▸ **Short problem**
Write out each line of the listing as it stands, without the images.
☆ ☆ ☆ ☆ ☆ ☆ ☆
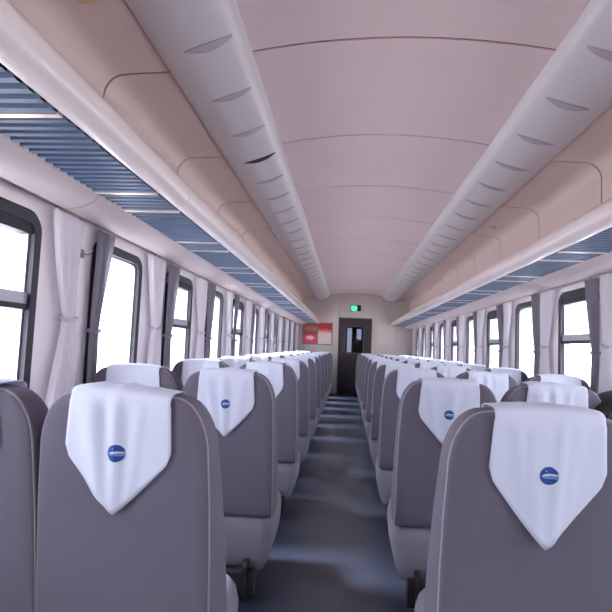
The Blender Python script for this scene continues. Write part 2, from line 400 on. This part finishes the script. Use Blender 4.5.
MB().add([(-0.186+0.105*math.cos(2*PI*i/24)*(1+0.1*math.sin(5*i)), -0.0195, -0.11+0.05*math.sin(2*PI*i/24)*(1+0.12*math.cos(3*i))) for i in range(24)], [tuple(range(24))]).build('poster_blotch', mat('poster_pale', (240, 190, 196), 0.4), po, 0)
nb = empty('notice_board', (0.98, YE, H+0.36)); tag(nb, 'blank pale panel on the end wall behind the three-seat block', 'panel')
MB().box(-0.21, 0.21, -0.01, 0, -0.245, 0.245).build('panel', M['board'], nb, 0)
MB().box(-0.222, -0.21, -0.014, 0, -0.257, 0.257).box(0.21, 0.222, -0.014, 0, -0.257, 0.257).box(-0.21, 0.21, -0.014, 0, 0.245, 0.257).box(-0.21, 0.21, -0.014, 0, -0.257, -0.245).build('frame', M['endwall'], nb, 0)

# ------------------------------------------------------------------ curtains
def curtain_mesh(name, m_, wtop, wtie, wbot, ztie, folds, amp, shift, ph, zt_=0.0, zb_=-0.98):
    rows = []; nz, ny = 22, folds*6
    for a in range(nz+1):
        q = a/nz; z = zt_+(zb_-zt_)*q
        if z > ztie: s = (z-ztie)/(zt_-ztie); w = wtie+(wtop-wtie)*s**0.75; c = shift*(1-s**0.8)
        else: s = (ztie-z)/(ztie-zb_); w = wtie+(wbot-wtie)*s**0.6; c = shift*(1-0.35*s)
        row = []
        for i in range(ny+1):
            u = i/ny; y = c+(u-0.5)*w + 0.006*math.sin(9*z+7*u+ph)
            x = amp*(0.55+0.45*min(1, w/wtop))*math.sin(2*PI*folds*u+ph+0.5*math.sin(3*z+ph)) + 0.25*amp*math.sin(2*PI*folds*0.5*u+2*z+ph)
            row.append((x, y, z))
        rows.append(row)
    return MB().grid(rows).mesh(name, m_, smooth=60)
whites = [curtain_mesh('white_curtain', M['curtain'], 0.25, 0.075, 0.24, -0.455, 6, 0.022, 0.075, p) for p in (0.3, 1.7, 2.9)]
greys = [curtain_mesh('grey_curtain', M['blackout'], 0.15, 0.06, 0.10, -0.50, 4, 0.018, -0.045, p) for p in (0.8, 2.2, 4.0)]
tie_me = MB().tube([(0.026*math.cos(a*2*PI/16), 0.075+0.044*math.sin(a*2*PI/16), -0.455+0.006*math.sin(a*4*PI/16)) for a in range(16)], 0.010, 6, True).mesh('tie_band', M['tie'])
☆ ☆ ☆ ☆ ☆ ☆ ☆
▸ **Task solution**
The Blender Python script for this scene continues. Write part 2, from line 400 on. This part finishes the script. Use Blender 4.5.
MB().add([(-0.186+0.105*math.cos(2*PI*i/24)*(1+0.1*math.sin(5*i)), -0.0195, -0.11+0.05*math.sin(2*PI*i/24)*(1+0.12*math.cos(3*i))) for i in range(24)], [tuple(range(24))]).build('poster_blotch', mat('poster_pale', (240, 190, 196), 0.4), po, 0)
nb = empty('notice_board', (0.98, YE, H+0.36)); tag(nb, 'blank pale panel on the end wall behind the three-seat block', 'panel')
MB().box(-0.21, 0.21, -0.01, 0, -0.245, 0.245).build('panel', M['board'], nb, 0)
MB().box(-0.222, -0.21, -0.014, 0, -0.257, 0.257).box(0.21, 0.222, -0.014, 0, -0.257, 0.257).box(-0.21, 0.21, -0.014, 0, 0.245, 0.257).box(-0.21, 0.21, -0.014, 0, -0.257, -0.245).build('frame', M['endwall'], nb, 0)

# ------------------------------------------------------------------ curtains
def curtain_mesh(name, m_, wtop, wtie, wbot, ztie, folds, amp, shift, ph, zt_=0.0, zb_=-0.98):
    rows = []; nz, ny = 22, folds*6
    for a in range(nz+1):
        q = a/nz; z = zt_+(zb_-zt_)*q
        if z > ztie: s = (z-ztie)/(zt_-ztie); w = wtie+(wtop-wtie)*s**0.75; c = shift*(1-s**0.8)
        else: s = (ztie-z)/(ztie-zb_); w = wtie+(wbot-wtie)*s**0.6; c = shift*(1-0.35*s)
        row = []
        for i in range(ny+1):
            u = i/ny; y = c+(u-0.5)*w + 0.006*math.sin(9*z+7*u+ph)
            x = amp*(0.55+0.45*min(1, w/wtop))*math.sin(2*PI*folds*u+ph+0.5*math.sin(3*z+ph)) + 0.25*amp*math.sin(2*PI*folds*0.5*u+2*z+ph)
            row.append((x, y, z))
        rows.append(row)
    return MB().grid(rows).mesh(name, m_, smooth=60)
whites = [curtain_mesh('white_curtain', M['curtain'], 0.25, 0.075, 0.24, -0.455, 6, 0.022, 0.075, p) for p in (0.3, 1.7, 2.9)]
greys = [curtain_mesh('grey_curtain', M['blackout'], 0.15, 0.06, 0.10, -0.50, 4, 0.018, -0.045, p) for p in (0.8, 2.2, 4.0)]
tie_me = MB().tube([(0.026*math.cos(a*2*PI/16), 0.075+0.044*math.sin(a*2*PI/16), -0.455+0.006*math.sin(a*4*PI/16)) for a in range(16)], 0.010, 6, True).mesh('tie_band', M['tie'])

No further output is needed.